● **EXERCISE PROMPT**:
Restate word for word the lines of the data below, from the first through the one that has "return rz @".
— start EXERCISE INPUTS —
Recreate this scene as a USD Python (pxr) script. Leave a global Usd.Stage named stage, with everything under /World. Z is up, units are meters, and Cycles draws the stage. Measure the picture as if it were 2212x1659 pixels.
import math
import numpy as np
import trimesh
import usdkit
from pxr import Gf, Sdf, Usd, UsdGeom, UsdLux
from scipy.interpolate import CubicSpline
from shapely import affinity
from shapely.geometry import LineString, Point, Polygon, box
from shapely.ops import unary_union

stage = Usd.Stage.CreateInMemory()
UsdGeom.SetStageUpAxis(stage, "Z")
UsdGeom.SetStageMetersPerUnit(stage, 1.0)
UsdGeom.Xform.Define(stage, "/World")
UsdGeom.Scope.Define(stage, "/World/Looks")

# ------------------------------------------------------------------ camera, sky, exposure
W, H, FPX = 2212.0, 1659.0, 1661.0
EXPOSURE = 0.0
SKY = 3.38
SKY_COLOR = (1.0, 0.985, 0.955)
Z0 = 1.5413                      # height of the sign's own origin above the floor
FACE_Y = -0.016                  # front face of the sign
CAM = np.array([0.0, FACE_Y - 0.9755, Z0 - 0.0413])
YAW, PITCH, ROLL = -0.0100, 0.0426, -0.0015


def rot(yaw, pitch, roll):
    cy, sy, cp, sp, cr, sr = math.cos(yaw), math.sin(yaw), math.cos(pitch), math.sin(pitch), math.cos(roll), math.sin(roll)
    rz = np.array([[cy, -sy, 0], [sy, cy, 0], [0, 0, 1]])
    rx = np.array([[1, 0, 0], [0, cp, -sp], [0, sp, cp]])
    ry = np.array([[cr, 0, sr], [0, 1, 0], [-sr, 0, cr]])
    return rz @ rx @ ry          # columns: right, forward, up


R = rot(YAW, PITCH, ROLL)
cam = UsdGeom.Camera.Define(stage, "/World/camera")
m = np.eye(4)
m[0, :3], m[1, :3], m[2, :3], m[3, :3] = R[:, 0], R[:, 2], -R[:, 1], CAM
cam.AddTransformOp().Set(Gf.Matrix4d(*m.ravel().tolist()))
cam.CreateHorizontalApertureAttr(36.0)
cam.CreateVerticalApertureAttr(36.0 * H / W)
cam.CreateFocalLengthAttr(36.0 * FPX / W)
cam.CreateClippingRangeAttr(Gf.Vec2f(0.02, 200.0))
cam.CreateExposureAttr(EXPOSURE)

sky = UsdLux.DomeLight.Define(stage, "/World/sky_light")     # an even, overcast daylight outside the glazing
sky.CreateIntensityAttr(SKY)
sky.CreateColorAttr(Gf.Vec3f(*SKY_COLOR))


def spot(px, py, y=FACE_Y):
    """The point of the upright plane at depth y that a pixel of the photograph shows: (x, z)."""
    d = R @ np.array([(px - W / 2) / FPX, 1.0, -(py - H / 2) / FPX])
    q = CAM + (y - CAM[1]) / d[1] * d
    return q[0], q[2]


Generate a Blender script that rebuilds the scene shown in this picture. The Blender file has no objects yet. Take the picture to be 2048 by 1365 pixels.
— end EXERCISE INPUTS —
● **RESULT FOR THIS TASK**:
Recreate this scene as a USD Python (pxr) script. Leave a global Usd.Stage named stage, with everything under /World. Z is up, units are meters, and Cycles draws the stage. Measure the picture as if it were 2212x1659 pixels.
import math
import numpy as np
import trimesh
import usdkit
from pxr import Gf, Sdf, Usd, UsdGeom, UsdLux
from scipy.interpolate import CubicSpline
from shapely import affinity
from shapely.geometry import LineString, Point, Polygon, box
from shapely.ops import unary_union

stage = Usd.Stage.CreateInMemory()
UsdGeom.SetStageUpAxis(stage, "Z")
UsdGeom.SetStageMetersPerUnit(stage, 1.0)
UsdGeom.Xform.Define(stage, "/World")
UsdGeom.Scope.Define(stage, "/World/Looks")

# ------------------------------------------------------------------ camera, sky, exposure
W, H, FPX = 2212.0, 1659.0, 1661.0
EXPOSURE = 0.0
SKY = 3.38
SKY_COLOR = (1.0, 0.985, 0.955)
Z0 = 1.5413                      # height of the sign's own origin above the floor
FACE_Y = -0.016                  # front face of the sign
CAM = np.array([0.0, FACE_Y - 0.9755, Z0 - 0.0413])
YAW, PITCH, ROLL = -0.0100, 0.0426, -0.0015


def rot(yaw, pitch, roll):
    cy, sy, cp, sp, cr, sr = math.cos(yaw), math.sin(yaw), math.cos(pitch), math.sin(pitch), math.cos(roll), math.sin(roll)
    rz = np.array([[cy, -sy, 0], [sy, cy, 0], [0, 0, 1]])
    rx = np.array([[1, 0, 0], [0, cp, -sp], [0, sp, cp]])
    ry = np.array([[cr, 0, sr], [0, 1, 0], [-sr, 0, cr]])
    return rz @ rx @ ry          # columns: right, forward, up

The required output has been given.